Perfectamente que cada uno opine como quiera, que cada uno, como es natural, no admita autoridad alguna sobre su razón, pero esta misma razón, si no está cegada por las enseñanzas dogmáticas o por sus reminiscencias, habrá de decirle que ello no basta para determinar la verdad, que se halla toda entera en las cosas universales, y en sus leyes, en los hechos de experiencia y en las realidades de la vida toda, no en las imaginaciones de cualquier buen ciudadano cada bella mañana. Y esa misma razón que se proclama soberana, habrá de dictarle imperativamente el respeto a las otras razones, tan soberanas como la propia. Y dictándoselo, la enseñanza habrá de reducirse necesariamente a las cosas comprobadas y verificadas, que es lo que constituye la ciencia. Ni aun las ideas que más verdaderamente parezcan por militar a su favor el universal consentimiento, habrán de ser enseñadas, al menos como verdades comprobadas, puesto que los más grandes absurdos han contado y cuentan todavía con ese universal consentimiento.

Parécenos lo dicho claro y sencillo, fuera de toda parcialidad de doctrina o de opinión, y porque nos lo parece, procuramos llevar estas ideas al sentimiento de nuestros lectores. Si hay quien por ello se disguste o se moleste, será sensible, pero no suficiente para que renunciemos a la afirmación constante de lo que creemos puesto en razón.

Y si aún se dijere que no es eso el racionalismo, replicamos por anticipado que ni antes ni ahora nos preocupamos de lo que las cosas puedan ser para fulanito o para menganito, muy señores nuestros, sino de lo que en sí mismo significan o nos parece que significan.

Por todo lo cual habremos de continuar, mientras podamos, multiplicando los golpes de martillo sin temor a que se rompa el yunque.


(“ACCION LIBERTARIA”. núm. 19. Gijón 21 abril 1911.)






CUESTIONES DE ENSEÑANZA


Explicar y enseñar no son sinónimos, aun cuando toda enseñanza suponga previa explicación. Se explican muchas cosas sin que haya propósito de enseñarlas.

Cuando se declara o da a conocer lo que uno opina, cuando se dan detalles o noticia de una doctrina, de un suceso, etc., se explica al oyente la opinión, la doctrina y el suceso para enseñarlas o para repudiarlas, según los casos.

Enseñar es algo más que explicar, puesto que es instruir o adoctrinar. El que explica una doctrina errónea a fin de hacer patente su falsedad, claro que enseña, pero no enseña la doctrina que explica, sino que la repudia.

Un ejemplo entre mil, aclarará esa diferencia. Se abre un libro cualquiera de Geografía elemental, y en la parte que trata de la astronomía se halla en primer término la explicación del sistema de Tolomeo, que supone la tierra en el centro del Universo y a todos los demás cuerpos girando alrededor de ella.
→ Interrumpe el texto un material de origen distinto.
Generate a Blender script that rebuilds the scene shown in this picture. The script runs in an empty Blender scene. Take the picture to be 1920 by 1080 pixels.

Viene enseguida el sistema de Copérnico, que considera el Sol fijo y los planetas girando a su alrededor. Y se agrega: este último sistema es el admitido en el día.
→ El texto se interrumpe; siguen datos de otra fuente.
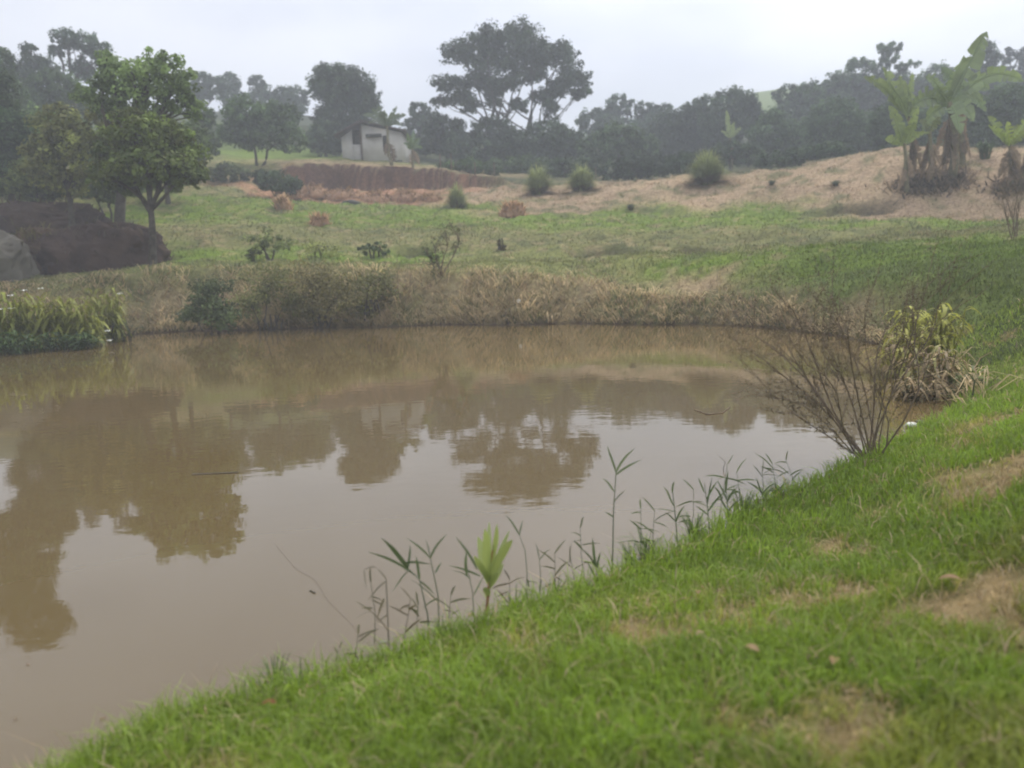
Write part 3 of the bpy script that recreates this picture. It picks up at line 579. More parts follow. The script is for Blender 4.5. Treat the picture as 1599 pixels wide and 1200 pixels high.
# bank thicket
shrub('dark green bush hanging into the water on the far bank', 19.6, 335, [(330, 480, 48, 28), (350, 496, 42, 20), (300, 490, 28, 22), (335, 452, 44, 22)], (.060, .080, .036), base_v=506, leaf=.075, cov=1.3, stems=5, limbs=8, hollow=.2, clump=.45)
TH = [('tangled olive bush on the far bank right of the dark waterside bush', 420, [(420, 440, 46, 40), (390, 470, 34, 32), (455, 470, 40, 34)], (.115, .125, .055)),
      ('brownish tangled bush in the middle of the far bank thicket', 500, [(490, 438, 48, 42), (530, 460, 46, 38), (480, 485, 44, 26)], (.13, .12, .06)),
      ('thin greenish-brown bush at the end of the far bank thicket', 585, [(575, 440, 40, 24), (600, 465, 36, 28), (560, 485, 36, 22)], (.12, .125, .058))]
for lab, u, bl, c in TH: shrub(lab, 19.9, u, bl, c, base_v=495, leaf=.075, cov=.75, stems=7, limbs=12, hollow=.1, clump=.5, group='bushes tangled along the far bank', warm=.4)

# --- leafy and grassy clumps with arching blades
def grass_clump(label, base, R_, H_, n_, col, group=None, name='grass_clump', cat='grass clump', w=.012, dead=.15):
    """fountain of arching blades; returns one mesh plus a dead skirt part"""
    t = empty(name, list(map(float, base))); tag(t, label, cat, group)
    r = np.random.default_rng(int(abs(base[0]) * 100 + n_))
    for part, nn, cl, hs, rs in (('leaves', n_, np.array(col), 1.0, 1.0), ('dead_leaves', int(n_ * dead), np.array([.16, .12, .07]), .5, 1.15)):
        th = r.uniform(0, 2 * np.pi, nn); ln = r.uniform(.25, 1, nn) ** .7 * R_ * rs; hh_ = H_ * hs * r.uniform(.55, 1.05, nn) * (1 - .25 * (ln / (R_ * rs)))
        b0 = np.array(base) + np.stack([np.cos(th), np.sin(th), 0 * th], -1) * (r.uniform(0, .28, nn) * R_)[:, None]
        if n_ > 900:
            lob = 1 + .22 * np.sin(th * 3 + base[0]) + .15 * np.sin(th * 5 + 2 * base[0]); ln = ln * lob * r.uniform(.4, 1.25, nn); hh_ = hh_ * r.uniform(.55, 1.1, nn) * (1.05 - .45 * np.clip(ln / R_, 0, 1.3)) * (.85 + .15 * lob)
        D = np.stack([np.cos(th), np.sin(th)], -1); S = np.stack([-np.sin(th), np.cos(th)], -1) * w
        ts = np.array([0, .3, .6, .85, 1.0]); V = np.zeros((nn, 9, 3)); k = 0
        for t_ in ts:
            rad_ = ln * t_ ** 1.5; zz_ = hh_ * (1 - (1 - t_) ** 2) * (1 - .42 * t_ ** 3 * (ln / R_))
            P_ = b0[:, :2] + D * rad_[:, None]
            if t_ < 1:
                ww = (1 - t_ * .75); V[:, k, :2] = P_ - S * ww; V[:, k + 1, :2] = P_ + S * ww; V[:, k, 2] = V[:, k + 1, 2] = b0[:, 2] + zz_; k += 2
            else: V[:, k, :2] = P_; V[:, k, 2] = b0[:, 2] + zz_
        i = np.arange(nn)[:, None] * 9
        q = np.concatenate([i + np.array([a_, a_ + 1, a_ + 3, a_ + 2]) for a_ in (0, 2, 4)]); tr = i + np.array([6, 7, 8])
        cc_ = np.repeat((cl[None] * r.uniform(.65, 1.4, nn)[:, None])[:, None], 9, 1)
        o = mesh_np(part, V, q, tr, mat=M_GRASS, parent=t, col=cc_.reshape(-1, 3)); o['kind'] = 'stuff'
    return t
def clump_at(label, u, v, Y, wpx, hpx, n_, col, **kw):
    x_ = at(u, v, Y)[0]; return grass_clump(label, (x_, Y, gz(x_, Y) - .03), wpx * px(Y), hpx * px(Y), n_, col, **kw)
TG = 'tall grass clumps on the dry mound'
clump_at('smallest tall grass clump, at the low end of the mound', 714, 322, 38.5, 24, 52, 1300, (.26, .29, .10), group=TG, w=.02)
clump_at('round tall grass clump, left of two together on the mound', 841, 306, 40.5, 29, 60, 1900, (.27, .31, .11), group=TG, w=.02, dead=.3)
clump_at('round tall grass clump, right of two together on the mound', 909, 302, 40, 30, 56, 1900, (.27, .31, .11), group=TG, w=.02, dead=.3)
clump_at('tall grass clump with dark base standing alone on the crest', 1103, 290, 37.5, 38, 70, 2400, (.27, .31, .12), group=TG, w=.02, dead=.35)
for u, v, Y, w_, h_, c, lab in ((985, 325, 35, 8, 14, (.08, .10, .04), 'small green weed on the pink slope under the crest'), (1205, 290, 35, 9, 10, (.1, .12, .06), 'small grey weed beside the dip in the dry slope'), (1305, 290, 33.5, 10, 12, (.09, .12, .05), 'weed tuft left of the banana plants on the dry slope')):
    clump_at(lab, u, v, Y, w_, h_, 160, c, name='weed', cat='weed', w=.02)

# ------------------------------------------------------------------ banana plants
def banana_leaf(root, p0, p1, width, col, name='leaf', sag=.3, seed=0, tears=.25, fold=.3, mat=None):
    r = np.random.default_rng(seed); p0 = np.asarray(p0, float); p1 = np.asarray(p1, float); L_ = np.linalg.norm(p1 - p0); n_ = 15
    t_ = np.linspace(0, 1, n_)[:, None]; mid = p0 + (p1 - p0) * t_ + np.array([0, 0, sag * L_]) * np.sin(np.pi * t_ ** 1.1)
    T = np.gradient(mid, axis=0); T /= np.linalg.norm(T, axis=1)[:, None]
    view = np.array([.25 * r.normal(), 1, .25 * r.normal()]); S = np.cross(T, view); S /= np.linalg.norm(S, axis=1)[:, None]
    N_ = np.cross(S, T)
    prof = np.sin(np.pi * np.clip((t_[:, 0] - .08) / .92, 0, 1) ** .8) ** .55 * (t_[:, 0] > .1); prof[-1] = .05
    g = Geo(); g.tube(mid, np.linspace(width * .075, width * .015, n_), 5, c=np.array(col) * 1.35)
    for sgn in (-1, 1):
        for i in range(1, n_ - 1):
            j = i + 1; tear = r.uniform(0, 1) < tears; sh = r.uniform(.7, 1.0) if tear else 1.0; dr = r.uniform(.1, .5) if tear else 0
            wi, wj = prof[i] * width * sh * .5, prof[j] * width * sh * .5
            o0 = S[i] * wi * sgn - N_[i] * wi * fold - np.array([0, 0, dr * wi]); o1 = S[j] * wj * sgn - N_[j] * wj * fold - np.array([0, 0, dr * wj])
            if tear: o1 = o1 - T[j] * L_ * .018
            h0, h1 = o0 * .5 + N_[i] * wi * .12, o1 * .5 + N_[j] * wj * .12
            g.add([mid[i], mid[j], mid[j] + h1, mid[i] + h0, mid[j] + o1, mid[i] + o0], q=[[0, 1, 2, 3], [3, 2, 4, 5]], c=np.array(col) * r.uniform(.85, 1.2))
    return g.build(name, mat or M_BANANA, root, smooth=False)

def banana(label, Y, bu, bv, crown_uv, leaves, stem_w=14, dead=8, col=(.13, .19, .055), group=None, seedb=0, cat='banana plant', stem_n=1, name='banana_plant'):
    bx = at(bu, bv, Y)[0]; bz = gz(bx, Y); base = np.array([bx, Y, bz - .05]); t = empty(name, base.tolist()); tag(t, label, cat, group)
    cp = at(*crown_uv, Y); r = np.random.default_rng(seedb); s = px(Y)
    g = Geo(); pts = curve(base, cp, 8, .015, r=r); g.tube(pts, np.linspace(stem_w * .36 * s, stem_w * .2 * s, 8), 9)
    g.build('trunk', M_STEM, t, smooth=True)
    for k, (u, v, wpx, sg) in enumerate(leaves):
        dy_ = r.uniform(-.5, .5)
        banana_leaf(t, cp - np.array([0, 0, .1]), at(u, v, Y + dy_), wpx * 1.0 * s, np.array(col) * np.array([1.45, 1.35, 1.25]) * r.uniform(.75, 1.15), sag=sg, seed=seedb * 50 + k, tears=.42)
    for k in range(dead):                       # brown leaves hanging down the stem
        a_ = r.uniform(0, 2 * np.pi); top = base + (cp - base) * r.uniform(.35, .95); q_ = top + np.array([math.cos(a_) * .38, math.sin(a_) * .38, 0]) * r.uniform(.4, 1.3) - np.array([0, 0, (top[2] - bz) * r.uniform(.5, .95)])
        banana_leaf(t, top, q_, r.uniform(6, 14) * s, np.array([.24, .18, .12]) * r.uniform(.5, 1.4), name='dead_leaf', sag=.12, seed=seedb * 70 + k, tears=.9, fold=.8, mat=M_STRAW)
    return t
M_LITTER = noise_mat('withered_litter', (.15, .115, .08), (.26, .20, .14), 4, bump=.8)
M_STEM = noise_mat('banana_stem', (.13, .12, .07), (.22, .20, .12), 5, bump=.5)
BG = 'banana plants on the dry mound'
banana('short front banana plant with low bright leaves at the left of the group', 31.2, 1418, 290, (1412, 224), [(1382, 218, 15, .12), (1388, 165, 20, .05), (1400, 175, 16, .02), (1434, 168, 13, .05), (1452, 208, 9, .18), (1432, 190, 16, .1)], 11, 9, (.17, .24, .05), BG, 1)
banana('banana plant with fan of broad pale leaves behind the short one', 32.2, 1428, 280, (1418, 182), [(1348, 120, 17, .12), (1378, 104, 24, .02), (1405, 118, 18, .0), (1425, 112, 12, .0), (1440, 150, 14, .1)], 12, 8, (.15, .21, .07), BG, 2)
banana('tallest banana plant with one upright leaf into the sky and drooping side leaves', 31.6, 1487, 275, (1482, 160), [(1541, 50, 34, .03), (1425, 165, 34, .22), (1445, 120, 20, .16), (1600, 128, 24, .22), (1500, 100, 22, .05), (1520, 190, 24, .3), (1440, 205, 24, .22), (1500, 210, 26, .25), (1462, 140, 24, .1), (1535, 160, 22, .25)], 19, 14, (.13, .19, .075), BG, 3)
banana('thick-stemmed banana plant right behind the tallest one', 32.8, 1500, 272, (1498, 150), [(1470, 105, 20, .05), (1545, 140, 22, .2), (1460, 170, 24, .3), (1540, 175, 20, .25)], 17, 14, (.11, .17, .07), BG, 4)
banana('leaning banana stem with withered skirt between the front plants', 31.4, 1455, 285, (1452, 205), [(1435, 190, 12, .2), (1470, 185, 14, .2)], 12, 12, (.12, .16, .06), BG, 5)
banana('low banana plant with fresh yellow-green leaves at the right frame edge', 29.6, 1580, 285, (1577, 224), [(1541, 181, 15, .06), (1543, 196, 14, .04), (1572, 190, 16, .0), (1612, 180, 17, .08), (1610, 205, 15, .15), (1560, 205, 14, .1)], 11, 14, (.18, .25, .05), BG, 6)
banana('withered banana stem leaning beside the low banana plant', 30, 1600, 290, (1606, 215), [(1630, 190, 15, .1), (1580, 200, 12, .2)], 11, 12, (.13, .17, .06), BG, 7)
banana('banana palm with spread leaves in front of the house wall', 50, 612, 256, (604, 196), [(566, 180, 10, .12), (580, 170, 10, .08), (620, 166, 8, .02), (590, 165, 9, .05), (634, 180, 10, .12), (600, 172, 9, .02), (628, 196, 8, .2), (574, 194, 7, .2)], 8, 3, (.07, .105, .05), None, 8)
banana('young upright banana plant right of the house', 50.5, 645, 258, (643, 232), [(646, 203, 8, .0), (636, 208, 8, .05), (656, 215, 7, .05), (630, 225, 7, .15), (660, 232, 6, .2)], 6, 2, (.07, .125, .04), None, 9)
banana('tall pale banana leaves standing out in front of the dome-shaped tree', 52, 1143, 270, (1140, 215), [(1134, 172, 8, .0), (1146, 190, 8, .05), (1158, 200, 7, .1), (1125, 205, 6, .15)], 6, 3, (.14, .19, .07), None, 10)
clump_at('sword-leaved green plant between the two banana groups', 1538, 250, 33.5, 22, 40, 60, (.06, .11, .04), name='sword_plant', cat='plant', w=.05)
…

La cosa es clara; se explica o da a conocer el primero; se explica y se enseña el segundo. No se enseña aquél porque se le tiene por erróneo. Adviértase que si el profesor es concienzudo, ni aun el sistema de Copérnico enseñará sin reservas, porque nada nos permite asegurar que en el sistema del universo no hay algo más que la teoría heliocéntrica. Por eso se dice solamente que es el admitido en el día, en lugar de darlo dogmáticamente como verdadero.

La diferencia entre explicar y enseñar es todavía mayor cuando no hay más que hipótesis para contestar las interrogaciones del entendimiento. Tal ocurre con la constitución interna de nuestro planeta. El profesor podrá y deberá explicar las diferentes teorías que tratan de descifrar el enigma, pero no deberá enseñar ninguna como verdadera y comprobada puesto que no sabemos que lo sean.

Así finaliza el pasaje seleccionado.